Catherine Woo is known for her visually arresting oeuvre of ‘painting with weather’. By using a range of unconventional materials and processes, Woo creates works that are both macro and micro-interpretations of natural phenomena. Her delicate, abstract forms, rendered in intensely detailed surfaces, draw forth various analogies between the body and the environment. In this recent body of work, Woo continues this investigation into the interrelationship between humans and the natural world via layered, undulating and ethereal paintings that examine the complex systems and structures of nature, as exemplified in the breathtaking key work, Current.
In previous works Woo found herself a silent partner to the visualisation of natural forces – vibration, evaporation, reticulation. In this chapter, she is now compelled to make the human element more present by incorporating intimate, hand-painted forms.
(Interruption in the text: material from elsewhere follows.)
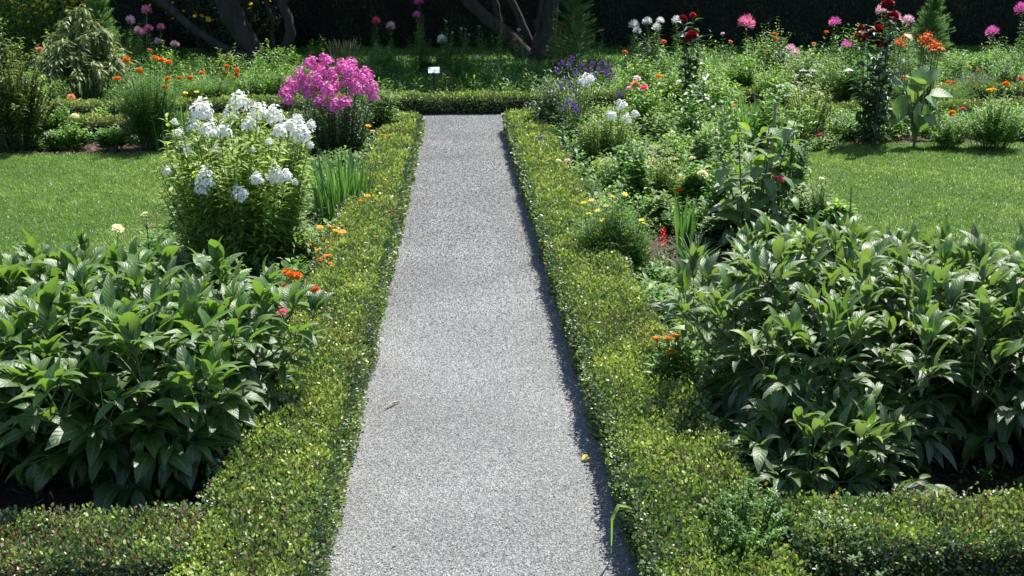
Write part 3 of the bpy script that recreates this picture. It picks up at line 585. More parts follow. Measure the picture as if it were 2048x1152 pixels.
# ---- left bed along the hedge
blades('iris', 'clump of upright blue green sword leaves between the white phlox and left hedge', 'iris', 688, 450, 305, 56, 170, seed=1, w=.045, base=.8001, droop=.42)
blades('iris', 'small tuft of sword leaves right of the magenta phlox base', 'iris', 762, 330, 262, 26, 40, seed=2, w=.05)
blades('iris', 'dark sword leaves behind the left of the white phlox', 'iris', 368, 300, 200, 20, 40, seed=3, w=.05)
border('calendula', 'low calendula with yellow and orange flowers beside the left hedge, right of the white phlox', 'calendula', 652, 545, 478, 36, dict(ns=26, leaf='lance', ll=.07, nodes=7, el=(10, 70), matk='pale', tmin=.1, tint=.3), [(640, 455), (660, 453), (672, 462), (686, 464), (650, 478), (641, 500), (618, 490), (650, 500)], 'daisy', 'amber', .75, seed=4)
border('calendula', 'pale leafy calendula without many flowers, below the iris at the left hedge', 'calendula', 668, 505, 440, 34, dict(ns=22, leaf='lance', ll=.08, nodes=7, el=(10, 70), matk='pale', tmin=.1, tint=.45), [], seed=5)
border('marigold', 'low marigold with orange flowers between the left peony and the hedge', 'marigold', 580, 655, 575, 40, dict(ns=26, leaf='narrow', ll=.07, nodes=8, el=(5, 60), matk='green', fine=4, tmin=.15, tint=.3), [(572, 546), (582, 550), (595, 552), (570, 575, 'coral'), (514, 601), (540, 606), (562, 612, 'coral'), (622, 578), (632, 580, 'coral')], 'marigold', 'orange', .75, seed=6, Y=4.2)
border('zinnia', 'single pink zinnia below the orange marigolds beside the left hedge', 'zinnia', 560, 690, 640, 10, dict(ns=3, leaf='ovate', ll=.05, nodes=6), [(564, 625)], 'zinnia', 'hotpink', .8, seed=7, Y=3.95)
border('zinnia', 'cream zinnia on a bare stalk above the left peony, the lower of two', 'zinnia', 238, 600, 480, 6, dict(ns=1, leaf='lance', ll=.05, nodes=5, tmin=.1, taper=.1), [(235, 457)], 'zinnia', 'cream', .95, seed=8)
border('zinnia', 'cream zinnia on a bare stalk left of the white phlox, the upper of two', 'zinnia', 296, 560, 455, 6, dict(ns=1, leaf='lance', ll=.05, nodes=5, tmin=.1, taper=.1), [(292, 429)], 'zinnia', 'cream', .9, seed=9)
border('calendula', 'low calendula with yellow and orange flowers right of the magenta phlox', 'calendula', 757, 345, 285, 30, dict(ns=24, leaf='lance', ll=.08, nodes=7, el=(5, 70), matk='pale', tmin=.1, tint=.3), [(736, 252), (745, 262, 'yellow'), (765, 271), (779, 271)], 'daisy', 'amber', .85, seed=10)
border('zinnia', 'low leafy plant with one red and two yellow flowers beside the left hedge', 'zinnia', 742, 375, 330, 24, dict(ns=18, leaf='lance', ll=.07, nodes=6, el=(5, 70), matk='green', tmin=.1), [(757, 322, 'darkred', 1.), (741, 343, 'yellow', .9), (748, 338, 'yellow', .9), (689, 358, 'coral', .7)], 'zinnia', 'red', .9, seed=11)
border('bush', 'glossy leaved dark bush between the magenta phlox and the end of the left hedge', 'bush', 762, 292, 165, 48, dict(ns=34, leaf='lance', ll=.13, nodes=11, el=(-5, 50), matk='peony', tmin=.15, base=.3, dome=.5, tint=.5), [], seed=12)
border('foliage_plant', 'low pale leaves at the inner edge of the left hedge near its far end', 'plant', 790, 300, 262, 18, dict(ns=16, leaf='ovate', ll=.07, nodes=5, matk='pale', tmin=.1), [], seed=13)
border('foliage_plant', 'leafy stems filling the gap below the white phlox', 'plant', 600, 545, 440, 40, dict(ns=20, leaf='lance', ll=.08, nodes=12, el=(0, 50), matk='phlox', tmin=.05, base=.6), [], seed=14)

border('calendula', 'low calendula with orange flowers at the hedge, nearest of those right of the white phlox', 'calendula', 655, 610, 535, 34, dict(ns=24, leaf='lance', ll=.07, nodes=7, el=(10, 70), matk='pale', tmin=.1, tint=.3), [(655, 512), (662, 530), (640, 520), (648, 548), (636, 500, 'amber', .7), (655, 560, 'amber', .7)], 'daisy', 'orange', .8, seed=15)
border('calendula', 'small calendula with amber flowers where the iris meets the left hedge', 'calendula', 712, 470, 408, 20, dict(ns=16, leaf='lance', ll=.07, nodes=6, el=(10, 70), matk='pale', tmin=.1, tint=.3), [(722, 402), (735, 392), (712, 418, 'amber', .7)], 'daisy', 'amber', .75, seed=16)
# ---- border behind the left lawn
border('shrub', 'open brown green shrub with bare lower stems at the left edge of the photo', 'shrub', 40, 300, 55, 85, dict(ns=38, leaf='ovate', ll=.06, nodes=26, per=3, el=(-10, 60), matk='rose', smat='dstem', tmin=.28, base=.3, taper=.3, sr=.006, dome=.55), [], seed=20)
border('shrub', 'lighter upright shrub tip behind the left edge shrub', 'shrub', -30, 285, 60, 60, dict(ns=26, leaf='ovate', ll=.06, nodes=22, matk='rose', smat='dstem', tmin=.3, base=.3, tint=.7), [], seed=21)
border('marigold', 'tall dark marigold bush behind the left lawn with orange flowers along its top', 'marigold', 305, 300, 128, 66, dict(ns=34, leaf='lance', ll=.12, nodes=18, el=(0, 60), matk='green', smat='dstem', fine=3, tmin=.2, base=.3, dome=.3, tint=.3), [(253, 120), (235, 158), (279, 142), (310, 117), (323, 121), (337, 126), (331, 176), (336, 158), (300, 101, 'coral', .8)], 'marigold', 'orange', 1.25, seed=22)
border('marigold', 'orange marigold bush farther back, above the white phlox', 'marigold', 415, 215, 160, 60, dict(ns=30, leaf='lance', ll=.12, nodes=14, el=(0, 60), matk='green', fine=4, tmin=.15, dome=.4, tint=.4), [(359, 157), (380, 156), (404, 147), (449, 149), (454, 134), (474, 140), (473, 150)], 'marigold', 'orange', 1.35, seed=23)
border('zinnia', 'low leafy zinnia with one cream flower behind the left lawn', 'zinnia', 150, 300, 240, 40, dict(ns=24, leaf='ovate', ll=.07, nodes=8, matk='green', tint=.6), [(150, 232)], 'zinnia', 'cream', 1.2, seed=24)
border('zinnia', 'leafy zinnia with a small orange red flower in front of the left back hedge', 'zinnia', 118, 285, 205, 30, dict(ns=20, leaf='ovate', ll=.07, nodes=9, matk='green', tint=.5), [(142, 193)], 'zinnia', 'coral', 1.1, seed=25)
border('zinnia', 'low dark leafy plant with pale leaf tips at the left lawn edge', 'plant', 225, 302, 248, 34, dict(ns=26, leaf='ovate', ll=.075, nodes=7, matk='green', tint=.4), [], seed=26)
border('foliage_plant', 'grey leaved seedling between the left edge shrub and the zinnias', 'plant', 105, 300, 255, 18, dict(ns=12, leaf='ovate', ll=.07, nodes=6, matk='grey', tint=.4), [], seed=27)
border('foliage_plant', 'light green weed with upright leaves in front of the left back hedge', 'plant', 205, 262, 205, 20, dict(ns=10, leaf='lance', ll=.10, nodes=6, matk='green', tint=.85), [], seed=28)
blades('iris', 'dark fan of sword leaves under the tall marigold bush', 'iris', 320, 302, 215, 34, 50, seed=29, w=.045)

# ---- beyond the far hedge, left
x, y = P_(180, 215); Y12 = 12.75
def weeping(x, y, h, R, seed):
    r = np.random.default_rng(seed); root = empty('weeping_shrub', (x, y, 0), 'drooping grey green shrub with pale narrow leaves beyond the far left hedge', 'shrub')
    ns = 64; az = r.uniform(0, 6.283, ns); rho = np.sqrt(r.random(ns)); T = np.stack([R*rho*np.cos(az)*1.15, R*rho*np.sin(az), h*(1.02-.75*rho**1.6)*r.uniform(.85, 1, ns)], -1)
    B = T*np.array([.15, .15, 0]); C = B*.4+T*.6; C[:, 2] = h*(1.12-.4*rho); mb = MB(); t = np.linspace(0, 1, 9); mb.add(*tubes(bez(B, C, T, t), np.tile(np.linspace(.006, .002, 9), (ns, 1)), 4)); mb.build('stem', M['stem'], root)
    nl = 44; P = bez(B, C, T, np.linspace(.3, 1, nl)).reshape(-1, 3); k = len(P); mb = MB()
    for q in range(2):
        a = r.uniform(0, 6.283, k); e = r.uniform(-1.2, .2, k); mb.add(*place(leafT(2, .24, .3, .6, 'lance'), P+r.normal(0, .02, (k, 3)), hdir(a, e), hnor(a, e), .125*r.uniform(.6, 1.2, k), np.clip(r.normal(.5, .3, k), 0, 1)))
    mb.build('foliage', M['weep'], root)
weeping(float(atY(178, 200, Y12)[0]), Y12, htop(12, Y12), wid(90, Y12), 61)
feathery('feathery_shrub', 'tall feathery light green plume behind the drooping grey green shrub', 'shrub', float(atY(205, 100, 13.9)[0]), 13.9, 1.62, .34, 320, 62)
def cleome(bx, by, spots, col, label, seed, s=1.0, group=None, top=None, ns=4, hw=12):
    x, y = P_(bx, by); tp = min(p[1] for p in spots)+14 if top is None else top
    return border('cleome', label, 'cleome', bx, by, tp, hw, dict(ns=ns, leaf='lance', ll=.10, nodes=16, el=(-10, 45), matk='green', tmin=.2, per=3, tint=.5, sr=.005, base=.5), spots, 'cleome', col, s, seed=seed, jit=.15)
cleome(290, 165, [(293, 22)], 'pink', 'tall cleome with one deep pink head above the left marigolds', 63, 1.35)
cleome(268, 170, [(260, 41), (276, 62, 'palepink', 1.), (286, 66, 'pink', .9)], 'palepink', 'cleome with pale pink heads left of the tall deep pink one', 64, 1.1, hw=16)
cleome(312, 165, [(297, 58), (322, 56), (316, 84, 'palepink', .9)], 'pink', 'cleome with two medium pink heads right below the deep pink one', 65, 1.1, hw=16)
cleome(352, 165, [(350, 90)], 'palepink', 'short cleome with a white pink head below the leaning left trunk', 66, 1.1)
border('zinnia', 'orange red zinnia beside the left edge shrub, against the dark hedge', 'zinnia', 85, 200, 110, 14, dict(ns=5, leaf='ovate', ll=.07, nodes=8), [(80, 98)], 'zinnia', 'coral', 1.5, seed=67)
border('foliage_plant', 'upright plant with white edged leaves in front of the left tree', 'plant', 468, 170, 92, 30, dict(ns=10, leaf='ovate', ll=.11, nodes=9, matk='pale', tint=.55, base=.5), [], seed=68)
border('foliage_plant', 'dense leafy bush left of the magenta phlox', 'bush', 545, 215, 120, 60, dict(ns=36, leaf='lance', ll=.10, nodes=12, matk='green', tint=.6), [], seed=69)
border('foliage_plant', 'tall leafy stem topping the bushes behind the magenta phlox, left one', 'plant', 585, 160, 95, 26, dict(ns=12, leaf='ovate', ll=.11, nodes=12, matk='green', tint=.65, base=.6), [], seed=70)
border('foliage_plant', 'tall leafy stem topping the bushes behind the magenta phlox, right one', 'plant', 640, 150, 74, 24, dict(ns=10, leaf='ovate', ll=.11, nodes=12, matk='green', tint=.6, base=.6), [], seed=71)
blades('ornamental_grass', 'grass clump with upright tan seed spikes behind the magenta phlox', 'grass clump', 690, 150, 84, 42, 120, matk='blade', seed=72, w=.02, spikes=34)
for k, (bx, by, tp, hw, lab) in enumerate([(380, 190, 147, 40, 'fine leafy growth under the leaning left trunk'), (500, 205, 132, 45, 'green growth just above the top of the white phlox'), (250, 175, 112, 40, 'green growth between the drooping shrub and the left marigolds'), (735, 190, 122, 34, 'green growth right of the magenta heads'), (780, 160, 102, 36, 'low leafy growth left of the white sign, in shade'), (600, 205, 122, 40, 'green growth behind the left side of the magenta heads')]):
    border('foliage_plant', lab, 'plant', bx, by, tp, hw, dict(ns=26, leaf='lance', ll=.10, nodes=9, matk='green', tint=.45+.08*(k % 3), tmin=.1), [], seed=80+k)
border('small_daisy', 'two small yellow flowers above the white phlox', 'daisy', 380, 225, 195, 14, dict(ns=4, leaf='narrow', ll=.06, nodes=6), [(371, 186), (393, 184)], 'daisy', 'yellow', 1.1, seed=90)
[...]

Intricate compositions weave together evoking water currents; leaf veins; coral skeletons; pulsing arteries; webs; microscopic snapshots from within the body and formations of earth. In conflating the regions of the body and the environment, new possibilities are explored where the self is inextricable from the environment that contains it. Drawing the exhibition title from a text by philosopher Jane Bennett, Woo suggests that by seeing ourselves as part of a network of Vibrant Matter, we can begin to think more ecologically:
“Rather than seeing the environment as something ‘outside’, beyond our bodies, these patterns and processes suggest being within it – where our own bodies are part of a larger body, intimately and inextricably linked. It is a kind of visual acknowledgment of our participation in a vast changing body of living matter.” - Catherine Woo, 2021.
As Jane Bennett asserts in the text, “such a new found attentiveness to matter and its powers will not solve the problem of human exploitation or oppression, but it can inspire a greater sense of the extent to which all bodies are kin in the sense of inextricably enmeshed in a dense network of relations. And in the knotted world of vibrant matter, to harm one section of the web may very well be to harm oneself. Such an enlightened and expanded notion of self-interest is good for humans”.
Visually stunning, these extraordinary paintings simultaneously speak to themes of nature, beauty, the body, and geography, while resisting representation in the pursuit of more philosophical concerns.